## INPUT RECORDS
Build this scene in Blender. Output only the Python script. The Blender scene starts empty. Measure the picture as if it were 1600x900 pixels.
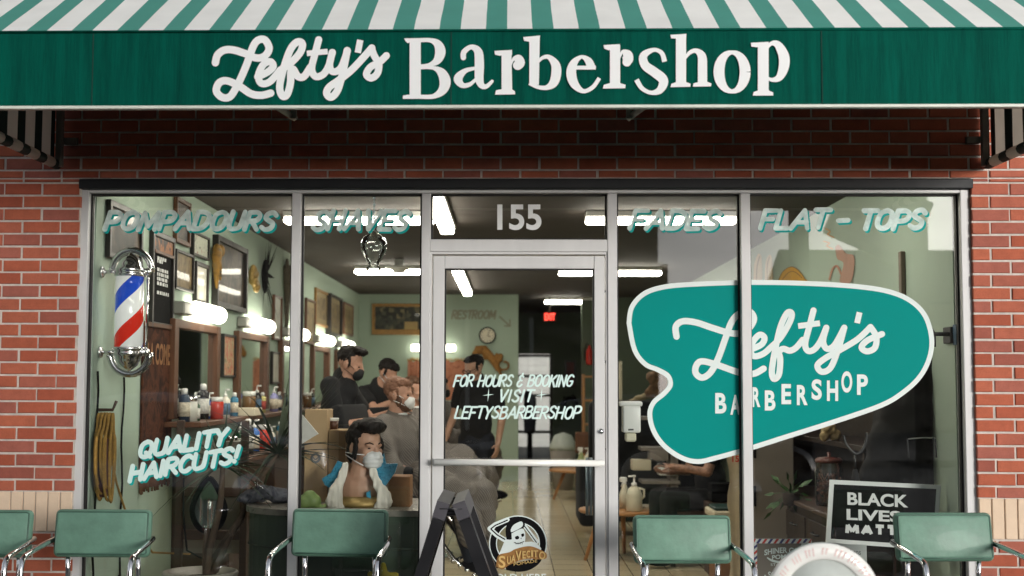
import bpy, bmesh, math, random
from mathutils import Vector, Matrix, Euler
random.seed(7)
R = math.radians
scene = bpy.context.scene
COL = scene.collection

# ------------------------------------------------------------------ camera, sky, sun, exposure
FPX, CXP, CYP = 2035.0, 731.0, 450.0
CAM = Vector((0.0, -7.02, 1.5))
CROT = (Matrix.Rotation(R(1.80), 3, 'Z') @ Matrix.Rotation(R(90 + 4.13), 3, 'X') @ Matrix.Rotation(0.0046, 3, 'Z'))
cd = bpy.data.cameras.new('camera')
cam = bpy.data.objects.new('camera', cd)
COL.objects.link(cam)
cam.location = CAM
cam.rotation_euler = CROT.to_euler()
cd.sensor_width = 36.0
cd.lens = FPX / 1600 * 36
cd.shift_x = (800 - CXP) / 1600
cd.clip_start = 0.05
cd.clip_end = 400
cd.dof.use_dof = True
cd.dof.focus_distance = 6.9
cd.dof.aperture_fstop = 2.5
scene.camera = cam

world = bpy.data.worlds.new('World')
scene.world = world
world.use_nodes = True
wn, wl = world.node_tree.nodes, world.node_tree.links
wn.clear()
SUN_EL, SUN_AZ = 7, 149          # azimuth: compass style, light comes from the street side
sky = wn.new('ShaderNodeTexSky')
sky.sky_type = 'NISHITA'
sky.sun_disc = False
sky.sun_elevation = R(SUN_EL)
sky.sun_rotation = R(SUN_AZ)
sky.dust_density = 1.0
sky.air_density = 1.0
hs = wn.new('ShaderNodeHueSaturation')
hs.inputs['Saturation'].default_value = 0.22
tcw = wn.new('ShaderNodeTexCoord')
mpw = wn.new('ShaderNodeMapping'); mpw.inputs['Scale'].default_value = (1, 1, 3.0)
nzw = wn.new('ShaderNodeTexNoise'); nzw.inputs['Scale'].default_value = 2.2; nzw.inputs['Detail'].default_value = 6
crw = wn.new('ShaderNodeValToRGB')
crw.color_ramp.elements[0].position = 0.35; crw.color_ramp.elements[0].color = (0.42, 0.43, 0.46, 1)
crw.color_ramp.elements[1].position = 0.68; crw.color_ramp.elements[1].color = (1.25, 1.25, 1.25, 1)
mxw = wn.new('ShaderNodeMix'); mxw.data_type = 'RGBA'; mxw.blend_type = 'MULTIPLY'; mxw.inputs['Factor'].default_value = 1
bgw = wn.new('ShaderNodeBackground'); bgw.inputs['Strength'].default_value = 0.15
ow = wn.new('ShaderNodeOutputWorld')
wl.new(sky.outputs[0], hs.inputs['Color'])
wl.new(tcw.outputs['Generated'], mpw.inputs['Vector'])
wl.new(mpw.outputs[0], nzw.inputs['Vector'])
wl.new(nzw.outputs['Fac'], crw.inputs['Fac'])
wl.new(hs.outputs[0], mxw.inputs['A'])
wl.new(crw.outputs['Color'], mxw.inputs['B'])
wl.new(mxw.outputs['Result'], bgw.inputs['Color'])
wl.new(bgw.outputs[0], ow.inputs['Surface'])

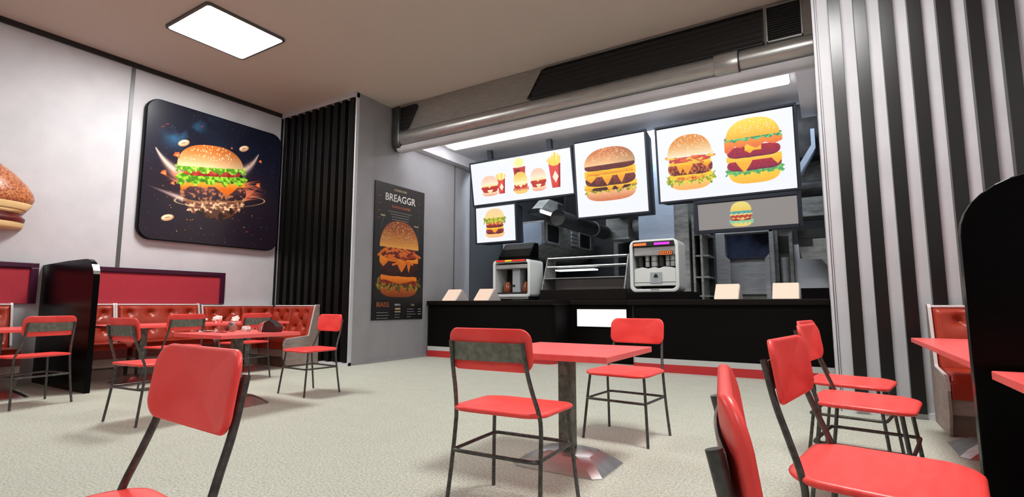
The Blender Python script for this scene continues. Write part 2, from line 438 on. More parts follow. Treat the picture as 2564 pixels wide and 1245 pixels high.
# ------------------------------------------------------------------ tufted cushions and booths
def cushion(w, h, th, buttons, nx, ny, name, parent, mp):
    """heightfield cushion: local (s,t) in 0..w, 0..h, depth d; mp(s,t,d)->xyz ; button children"""
    S = np.linspace(0, w, nx); T = np.linspace(0, h, ny)
    SS, TT = np.meshgrid(S, T)
    ed = np.minimum(np.minimum(SS, w - SS), np.minimum(TT, h - TT))
    r = min(.05, .3 * min(w, h))
    e = np.clip(ed / r, 0, 1); D = th * (.35 + .65 * np.sqrt(np.clip(1 - (1 - e) ** 2, 0, 1)))
    D = D * (e > 0) 
    D = np.where(e <= 0, th * .0, D)
    for (bx, by) in buttons:
        q = np.hypot(SS - bx, (TT - by))
        D -= .040 * np.exp(-(q / .040) ** 2) + .024 * np.exp(-(q / .100) ** 2)
    for i, a in enumerate(buttons):
        for c in buttons[i + 1:]:
            L = math.hypot(a[0] - c[0], a[1] - c[1])
            if .1 < L < .34 and abs(a[0] - c[0]) > .03 and abs(a[1] - c[1]) > .05:
                ux, uy = (c[0] - a[0]) / L, (c[1] - a[1]) / L
                al = (SS - a[0]) * ux + (TT - a[1]) * uy; pe = np.abs(-(SS - a[0]) * uy + (TT - a[1]) * ux)
                D -= .016 * np.exp(-(pe / .013) ** 2) * ((al > 0) & (al < L))
    D = np.where(e <= 0, 0, np.maximum(D, .006))
    vs = [mp(SS[j, i], TT[j, i], D[j, i]) for j in range(ny) for i in range(nx)]
    fs = [(j * nx + i, j * nx + i + 1, (j + 1) * nx + i + 1, (j + 1) * nx + i) for j in range(ny - 1) for i in range(nx - 1)]
    n0 = len(vs)
    cs = [mp(0, 0, -.01), mp(w, 0, -.01), mp(w, h, -.01), mp(0, h, -.01)]
    vs += cs; fs.append((n0, n0 + 1, n0 + 2, n0 + 3))
    fs.append(tuple([n0, n0 + 1] + [i for i in range(nx - 1, -1, -1)]))
    fs.append(tuple([n0 + 1, n0 + 2] + [j * nx + nx - 1 for j in range(ny - 1, -1, -1)]))
    fs.append(tuple([n0 + 2, n0 + 3] + [(ny - 1) * nx + i for i in range(nx)]))
    fs.append(tuple([n0 + 3, n0] + [j * nx for j in range(ny)]))
    o = MB().add(vs, fs).build(name, 'leather', parent, smooth=70)
    for (bx, by) in buttons:
        i = int(round(bx / w * (nx - 1))); j = int(round(by / h * (ny - 1)))
        d = D[j, i] + .004
        rg = []
        for k, rad in ((0, .014), (.004, .013), (.008, .008), (.0095, .003)):
            rg.append([mp(bx + rad * math.cos(a * PI / 5), by + rad * math.sin(a * PI / 5), d + k - .003) for a in range(10)])
        MB().rings(rg).build('button', 'button', o, smooth=60)
    return o

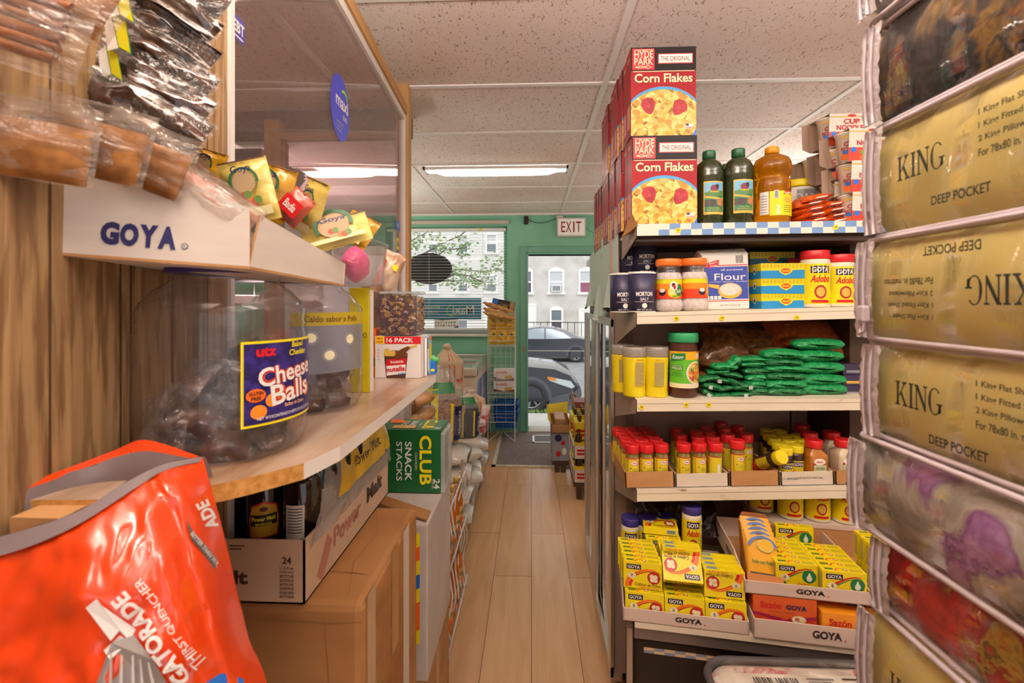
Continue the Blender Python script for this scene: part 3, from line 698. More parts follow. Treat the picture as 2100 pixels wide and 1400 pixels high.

## WRITTEN INSTRUCTION
Return only the lines running from the start of the entries above to the line that contains "COL = scene.collection", inclusive, and omit every picture.

## RESPONSE TO THIS EXERCISE
Build this scene in Blender. Output only the Python script. The Blender scene starts empty. Measure the picture as if it were 1600x900 pixels.
import bpy, bmesh, math, random
from mathutils import Vector, Matrix, Euler
random.seed(7)
R = math.radians
scene = bpy.context.scene
COL = scene.collection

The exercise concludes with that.